---- Dataset records

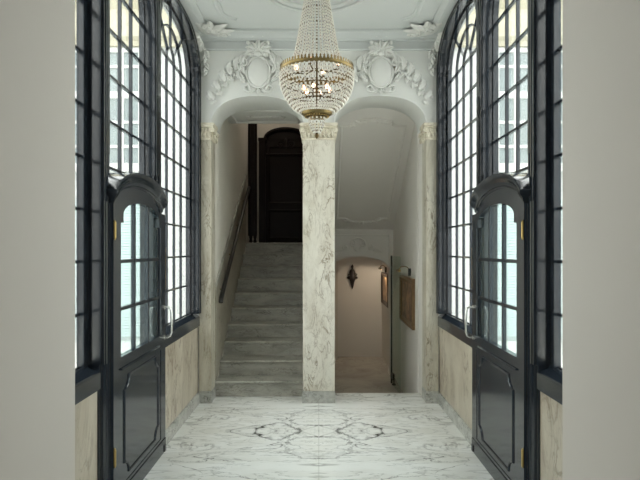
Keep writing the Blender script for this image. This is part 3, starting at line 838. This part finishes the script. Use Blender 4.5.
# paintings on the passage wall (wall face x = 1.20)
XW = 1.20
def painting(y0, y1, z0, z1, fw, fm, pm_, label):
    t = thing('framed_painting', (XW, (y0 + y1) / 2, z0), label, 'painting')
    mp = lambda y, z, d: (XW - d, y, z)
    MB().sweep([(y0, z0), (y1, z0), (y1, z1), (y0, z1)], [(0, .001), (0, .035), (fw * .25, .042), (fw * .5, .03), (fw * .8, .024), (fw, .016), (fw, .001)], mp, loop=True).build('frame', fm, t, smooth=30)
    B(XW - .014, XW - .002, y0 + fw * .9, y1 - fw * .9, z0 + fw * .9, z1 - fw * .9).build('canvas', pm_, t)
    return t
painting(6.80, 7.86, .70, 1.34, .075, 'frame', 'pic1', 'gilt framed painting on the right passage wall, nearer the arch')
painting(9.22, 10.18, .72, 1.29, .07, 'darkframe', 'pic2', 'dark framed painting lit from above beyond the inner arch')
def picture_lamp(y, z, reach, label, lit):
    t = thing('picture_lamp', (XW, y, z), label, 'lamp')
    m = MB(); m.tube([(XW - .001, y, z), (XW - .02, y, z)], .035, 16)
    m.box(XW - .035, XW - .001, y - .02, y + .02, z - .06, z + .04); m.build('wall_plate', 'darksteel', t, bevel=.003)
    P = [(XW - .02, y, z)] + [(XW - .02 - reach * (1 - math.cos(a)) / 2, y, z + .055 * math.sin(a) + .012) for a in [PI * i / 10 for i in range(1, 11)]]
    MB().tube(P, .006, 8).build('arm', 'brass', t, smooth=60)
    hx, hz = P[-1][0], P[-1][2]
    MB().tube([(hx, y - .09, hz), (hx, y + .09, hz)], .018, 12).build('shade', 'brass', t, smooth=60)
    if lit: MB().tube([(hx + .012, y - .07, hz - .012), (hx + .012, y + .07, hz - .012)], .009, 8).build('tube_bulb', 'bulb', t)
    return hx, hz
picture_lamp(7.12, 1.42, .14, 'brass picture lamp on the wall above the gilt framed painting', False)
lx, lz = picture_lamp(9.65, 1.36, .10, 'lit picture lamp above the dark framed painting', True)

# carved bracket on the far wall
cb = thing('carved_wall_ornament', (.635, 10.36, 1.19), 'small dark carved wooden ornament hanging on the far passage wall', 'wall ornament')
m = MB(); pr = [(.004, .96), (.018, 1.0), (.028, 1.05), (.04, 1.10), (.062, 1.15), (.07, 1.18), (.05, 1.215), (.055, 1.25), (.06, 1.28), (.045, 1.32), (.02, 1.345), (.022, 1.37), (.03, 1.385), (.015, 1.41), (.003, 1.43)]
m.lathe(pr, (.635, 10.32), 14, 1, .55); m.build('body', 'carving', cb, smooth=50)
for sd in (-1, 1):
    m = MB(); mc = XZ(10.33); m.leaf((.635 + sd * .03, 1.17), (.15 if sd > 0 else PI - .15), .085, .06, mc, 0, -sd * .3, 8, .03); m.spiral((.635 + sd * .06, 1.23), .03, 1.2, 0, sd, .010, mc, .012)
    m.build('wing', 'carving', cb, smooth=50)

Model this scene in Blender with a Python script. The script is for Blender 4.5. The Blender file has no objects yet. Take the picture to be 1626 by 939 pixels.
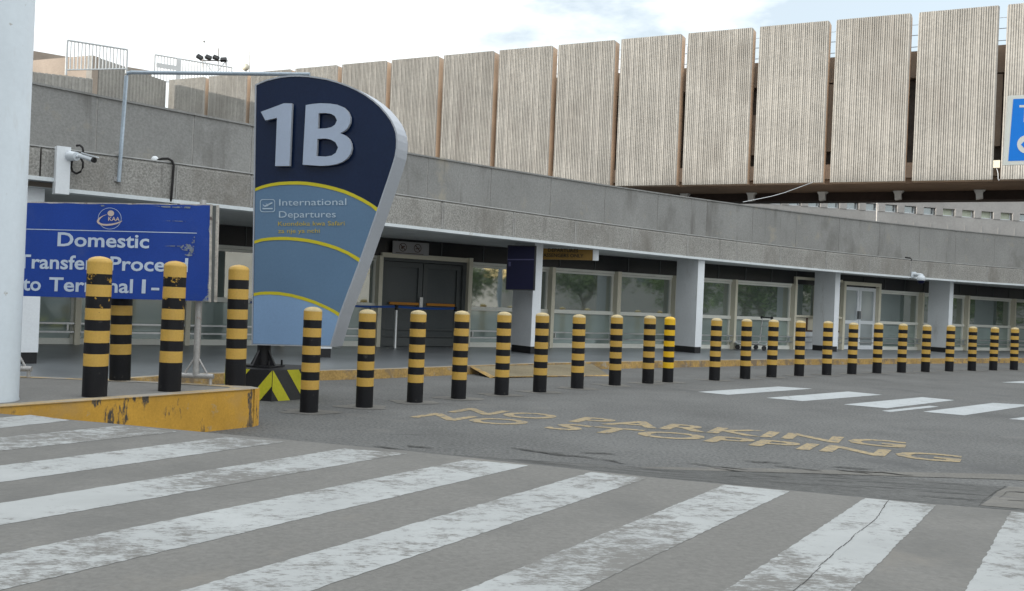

--------
---- Dataset records

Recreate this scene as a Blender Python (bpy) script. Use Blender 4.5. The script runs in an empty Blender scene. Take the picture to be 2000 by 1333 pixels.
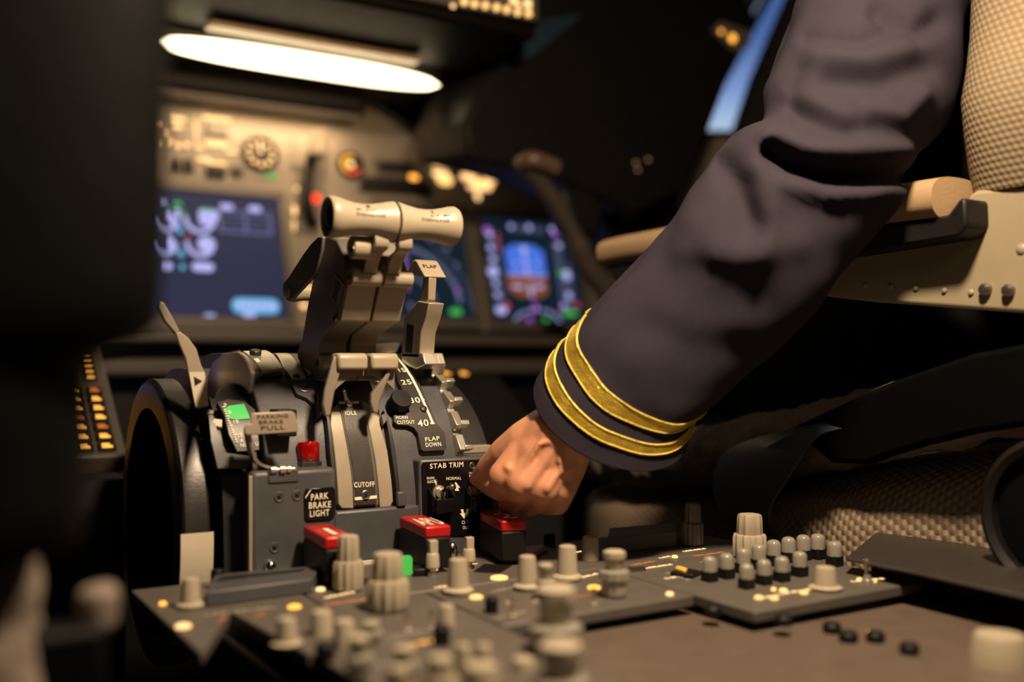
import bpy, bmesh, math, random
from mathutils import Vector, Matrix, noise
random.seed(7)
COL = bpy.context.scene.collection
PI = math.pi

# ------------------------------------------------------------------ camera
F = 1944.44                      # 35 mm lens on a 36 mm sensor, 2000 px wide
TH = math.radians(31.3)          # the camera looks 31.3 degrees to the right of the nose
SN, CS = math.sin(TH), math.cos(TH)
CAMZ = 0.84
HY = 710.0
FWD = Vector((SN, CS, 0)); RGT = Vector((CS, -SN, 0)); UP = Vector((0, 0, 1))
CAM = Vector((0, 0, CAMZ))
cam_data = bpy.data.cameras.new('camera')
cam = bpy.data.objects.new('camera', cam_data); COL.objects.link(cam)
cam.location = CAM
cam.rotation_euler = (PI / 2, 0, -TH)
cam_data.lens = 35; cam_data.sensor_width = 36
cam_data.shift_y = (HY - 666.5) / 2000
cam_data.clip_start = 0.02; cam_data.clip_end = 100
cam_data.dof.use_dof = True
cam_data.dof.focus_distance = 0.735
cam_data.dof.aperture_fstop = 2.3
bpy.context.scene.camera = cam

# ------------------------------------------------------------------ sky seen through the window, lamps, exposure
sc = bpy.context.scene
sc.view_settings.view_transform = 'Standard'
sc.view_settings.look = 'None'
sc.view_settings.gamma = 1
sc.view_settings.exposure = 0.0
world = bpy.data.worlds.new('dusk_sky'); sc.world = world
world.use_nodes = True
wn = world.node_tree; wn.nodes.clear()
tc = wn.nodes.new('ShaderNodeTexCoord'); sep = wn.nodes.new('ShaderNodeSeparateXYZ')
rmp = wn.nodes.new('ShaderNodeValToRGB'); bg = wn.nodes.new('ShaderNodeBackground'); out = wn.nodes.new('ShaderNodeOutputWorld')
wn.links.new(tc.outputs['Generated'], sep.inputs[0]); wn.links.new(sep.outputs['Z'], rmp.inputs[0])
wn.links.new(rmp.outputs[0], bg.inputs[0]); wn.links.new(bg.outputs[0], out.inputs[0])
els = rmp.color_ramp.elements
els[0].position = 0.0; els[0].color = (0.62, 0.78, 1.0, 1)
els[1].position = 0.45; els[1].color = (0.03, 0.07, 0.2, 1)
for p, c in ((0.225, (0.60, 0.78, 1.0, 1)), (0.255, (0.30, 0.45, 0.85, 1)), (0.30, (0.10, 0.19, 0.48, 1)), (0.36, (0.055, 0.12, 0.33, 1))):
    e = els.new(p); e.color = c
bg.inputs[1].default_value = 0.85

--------
---- Dataset records

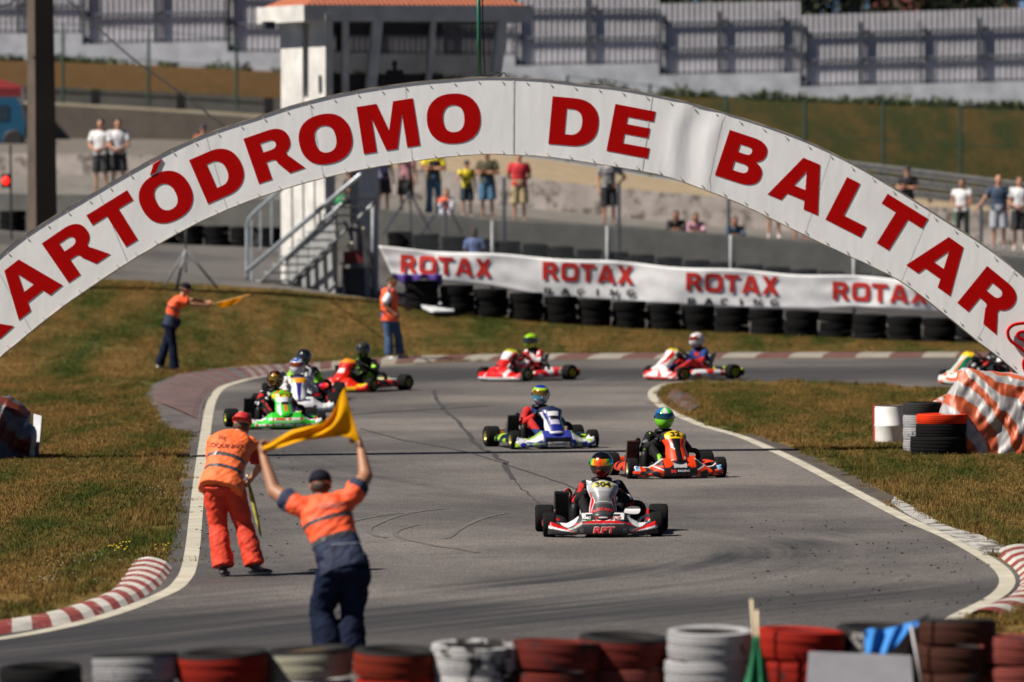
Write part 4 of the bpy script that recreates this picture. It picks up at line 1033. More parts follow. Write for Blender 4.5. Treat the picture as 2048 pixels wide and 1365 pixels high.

--------

> **Job**: Include both the line containing "Recreate this scene" and the line containing "PI = math.pi" when you write out everything between them, exactly. Leave the pictures out.

> **Solution**:
Recreate this scene as a Blender Python (bpy) script. Use Blender 4.5. The script runs in an empty Blender scene. Take the picture to be 2000 by 1333 pixels.
import bpy, bmesh, math, random
from mathutils import Vector, Matrix, noise
random.seed(7)
COL = bpy.context.scene.collection
PI = math.pi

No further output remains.